The Weekly Newsletter of MIT Linguistics

Syntax Square 5/2 - Eunsun Jou (MIT)

Speaker: Eunsun Jou (MIT)
Title: Case marking on Korean nominal adverbials correlates with Subject Position
Time: Tuesday, May 2nd, 1pm – 2pm
Location: 32-D461

Abstract: Korean structural Case markers demonstrate a wide range of non-canonical appearances. Nominal adverbials, classifiers, and indirect objects of ditranstive constructions can optionally appear with accusative Case marking. In this talk I focus on nominal adverbials, which express either the duration of an event or the number of times an event has occurred repeatedly.

While case-marked adverbials have been studied for many languages, including Finnish, Russian, and German, the Korean pattern is especially interesting because unlike the aforementioned languages, Korean shows multiple Case options for the adverbial in passive/unaccusative constructions. The adverbial can either appear with accusative or nominative Case marking.

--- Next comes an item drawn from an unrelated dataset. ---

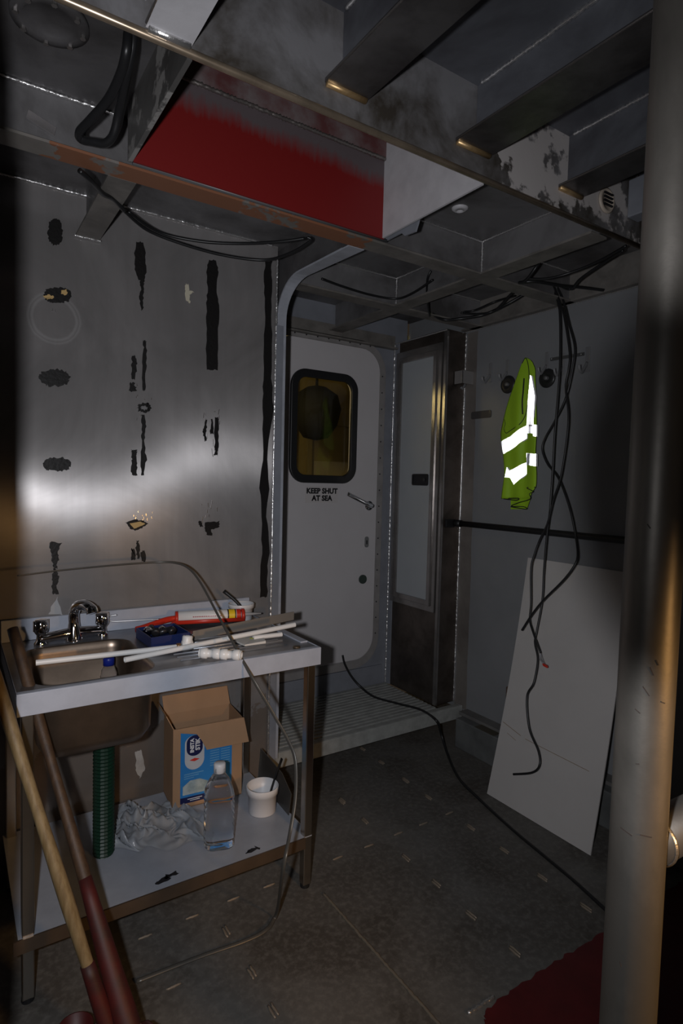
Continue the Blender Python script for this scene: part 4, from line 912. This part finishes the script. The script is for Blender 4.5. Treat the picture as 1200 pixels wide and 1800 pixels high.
# cables tied along the ceiling beams
U = lambda x, y, z=2.50: on(x, y, 2, z)
def ceil(pts, r, label): return cable([U(*p) for p in pts], r, label, group='cables strung along the ceiling beams')
ceil([(1095, 440, 2.5), (1060, 462, 2.49), (1020, 490, 2.46), (1003, 508, 2.455), (985, 503, 2.46)], .0055, 'ceiling cable running from the main beam to the hanging bundle')
ceil([(1100, 432, 2.5), (1050, 460, 2.49), (1000, 480, 2.47), (960, 490, 2.452), (925, 490, 2.452)], .0055, 'ceiling cable bridging the dark bay beside the hanging bundle')
ceil([(1060, 510, 2.47), (1020, 505, 2.46), (985, 502, 2.452), (940, 495, 2.452), (912, 497, 2.452)], .007, 'thick cable end lying flat on the beam above the hanging bundle')
ceil([(912, 497, 2.45), (925, 492, 2.448), (945, 465, 2.5), (950, 455, 2.55)], .007, 'cable turning up into the bay over the lengthwise beam')
ceil([(930, 497, 2.55), (900, 515, 2.52), (870, 545, 2.48), (840, 552, 2.46), (810, 550, 2.46)], .006, 'ceiling cable sagging through the bay above the locker, upper one')
ceil([(925, 515, 2.55), (890, 535, 2.5), (850, 553, 2.47), (810, 560, 2.45), (780, 562, 2.45), (760, 552, 2.47)], .008, 'thick ceiling cable ending behind the crossing beam near the locker')
ceil([(905, 520, 2.55), (870, 530, 2.5), (835, 545, 2.48), (815, 548, 2.47)], .005, 'thin ceiling cable in the bay above the locker')
ceil([(565, 490, 2.5), (600, 503, 2.49), (650, 518, 2.49), (695, 525, 2.485), (725, 515, 2.49), (760, 492, 2.51)], .0055, 'cable sagging across the bays behind the ring frame')
ceil([(757, 476, 2.56), (751, 490, 2.53), (750, 515, 2.49), (752, 540, 2.455), (755, 555, 2.45)], .005, 'short cable looping down over the lengthwise beam')
ceil([(215, 368, 2.50), (260, 405, 2.48), (330, 432, 2.46), (400, 450, 2.45), (465, 457, 2.45), (510, 445, 2.46), (545, 424, 2.48), (540, 417, 2.49)], .006, 'black cable drooping under the bay beside the short stiffener, lower one')
ceil([(225, 372, 2.51), (280, 408, 2.49), (350, 424, 2.48), (420, 428, 2.48), (490, 425, 2.48), (535, 419, 2.49)], .006, 'black cable drooping under the bay beside the short stiffener, upper one')
# cable loop hanging by the coaming
L2 = lambda x, y, Y: on(x, y, 1, Y)
lp = [L2(225, 60, 1.45), L2(222, 90, 1.45), L2(212, 130, 1.50), L2(190, 175, 1.58), L2(160, 210, 1.65), L2(140, 232, 1.70), L2(143, 245, 1.72), L2(165, 250, 1.70), L2(185, 252, 1.68), L2(200, 235, 1.65), L2(210, 190, 1.60), L2(222, 130, 1.50), L2(232, 85, 1.46), L2(235, 55, 1.45)]
cable(lp, .011, 'thick black cable loop hanging beside the dark coaming side', group='cable loops beside the coaming')
lp = [L2(235, 60, 1.47), L2(230, 100, 1.48), L2(222, 150, 1.55), L2(214, 195, 1.62), L2(205, 230, 1.68), L2(188, 248, 1.72), L2(170, 254, 1.74), L2(148, 244, 1.76), L2(146, 230, 1.76)]
cable(lp, .008, 'thinner black cable strand doubled inside the hanging loop', group='cable loops beside the coaming')
cable([L2(140, 300, 1.93), L2(160, 318, 1.97), L2(180, 340, 2.05), L2(200, 350, 2.1), L2(218, 370, 2.15)], .008, 'black cable crossing behind the primer-patched beam')
bm = B(); q = on(73, 216, 1, 1.892); obox(bm, q, (.035, 0, -.012), (0, .0015, 0), (.003, 0, .012)); tag(mk('foil_tape', bm, M('foil', (.4, .38, .38), .2, .8)), 'scrap of shiny foil tape on the ceiling beam web', 'tape')

# ================================================================ GREY WALL: hooks, discs, rail, vest
hookm = M('hook_plastic', (.20, .20, .205), .35, .15)
def hook(x, y, lab, s=1.0):
    c = WX(x, y, .001); t = thing('coat_hook', lab, 'hook', c, 'pale coat hooks on the grey wall')
    bm = B(); obox(bm, c+V((-.002, 0, .0)), (.0025, 0, 0), (0, .011*s, 0), (0, 0, .055*s)); mk('back_plate', bm, hookm, t, bevel=.002)
    bm = B(); tube(bm, smoothpath([c+V((-.004, 0, -.015*s)), c+V((-.03, 0, -.045*s)), c+V((-.045, 0, -.06*s)), c+V((-.06, 0, -.05*s)), c+V((-.065, 0, -.03*s))], 5), .008*s, 10, flat=(1, .6)); mk('prong', bm, hookm, t, True)
hook(862, 655, 'pale coat hook between the square bracket and the first black disc')
hook(892, 650, 'pale coat hook above the black disc half hidden by the vest')
hook(961, 638, 'pale coat hook above the fully visible black disc', 1.0)
hook(989, 640, 'pale coat hook behind the hanging cables', 1.0)
hook(1033, 632, 'pale coat hook closest to the pipe', 1.1)
def disc(x, y, lab):
    c = WX(x, y, .0); t = thing('black_disc', lab, 'disc', c, 'round black discs on the grey wall')
    bm = B(); lathe(bm, [(.001, .004), (.012, .004), (.02, .012), (.046, .010), (.05, .004), (.05, 0)], c, (-1, 0, 0), 32); mk('dish', bm, M('disc_black', (.02, .02, .02), .35), t, True)
    bm = B(); lathe(bm, [(.001, .022), (.008, .022), (.011, .018), (.011, .004)], c, (-1, 0, 0), 16); mk('hub', bm, M('hub_grey', (.15, .15, .15), .4, .3), t, True)
disc(893, 676, 'round black disc partly hidden behind the yellow vest'); disc(962, 665, 'round black disc between the vest and the hanging cables')
br = thing('wall_bracket', 'square grey bracket sticking out beside the locker corner', 'bracket', WX(823, 665, 0))
c = WX(826, 668, .0)
bm = B(); box(bm, (c.x-.09, c.y-.028, c.z-.03), (c.x-.0, c.y-.022, c.z+.045)); box(bm, (c.x-.09, c.y-.028, c.z-.03), (c.x-.084, c.y+.04, c.z+.045)); mk('angle_plate', bm, M('bracket_grey', (.3, .285, .28), .4, .4), br, bevel=.002)
bm = B(); tube(bm, smoothpath([(c.x-.04, c.y, c.z-.03), (c.x-.06, c.y, c.z-.055), (c.x-.075, c.y, c.z-.05)], 4), .008, 8); mk('hook_tip', bm, hookm, br, True)
bm = B(); a = WX(967, 632, .03); b = WX(1026, 622, .03); obox(bm, (a+b)/2, (b-a)/2, (.0015, 0, 0), (0, 0, .008)); cyl(bm, WX(970, 631, 0), WX(970, 631, .03), .004, 8); cyl(bm, WX(1022, 623, 0), WX(1022, 623, .03), .004, 8)
tag(mk('flat_bar', bm, M('bar_grey', (.12, .12, .12), .35, .5)), 'short dark flat bar fixed across the hooks behind the cables', 'bar')
bm = B(); a = WX(828, 729, .002); b = WX(863, 735, .002); plate(bm, rrect(min(a.y, b.y), max(a.y, b.y), a.z-.028, a.z+.016, .012), lambda u, v, d: V((X2-d, u, v)), .004); tag(mk('dark_pad', bm, M('pad_dark', (.06, .055, .055), .5)), 'dark rounded pad stuck on the grey wall by the locker corner', 'pad')
rl = thing('hand_rail', 'straight black hand rail fixed across the grey wall above the board', 'rail', (X2-.06, 2.0, 1.31))
bm = B(); tube(bm, [(X2-.05, YL-.005, 1.312), (X2-.05, -.2, 1.312)], .017, 14); mk('bar', bm, black_rub, rl, True)
bm = B(); cyl(bm, (X2-.05, YL-.001, 1.312), (X2-.05, YL-.06, 1.312), .021, 18); mk('end_collar', bm, black_rub, rl, True)
for y in (1.0, .1):
    bm = B(); cyl(bm, (X2, y, 1.312), (X2-.05, y, 1.312), .011, 12); mk('standoff', bm, black_rub, rl, True)
bm = B(); box(bm, (2.475, YL-.012, 1.285), (2.55, YL, 1.335)); mk('end_clamp', bm, black_rub, rl, bevel=.006)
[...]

Building on earlier work by Maling, Jun, and Kim (2001), I argue that the two Case possibilities correlate with movement of the subject out of VoiceP — presumably to Spec, TP. When the subject moves to Spec, TP, the adverbial is marked accusative. When the subject remains within Spec, VoiceP, the adverbial is marked nominative. I provide new evidence in support of this argument from predicate fronting, specificity of the subject, and Negative Concord Item intervention effects.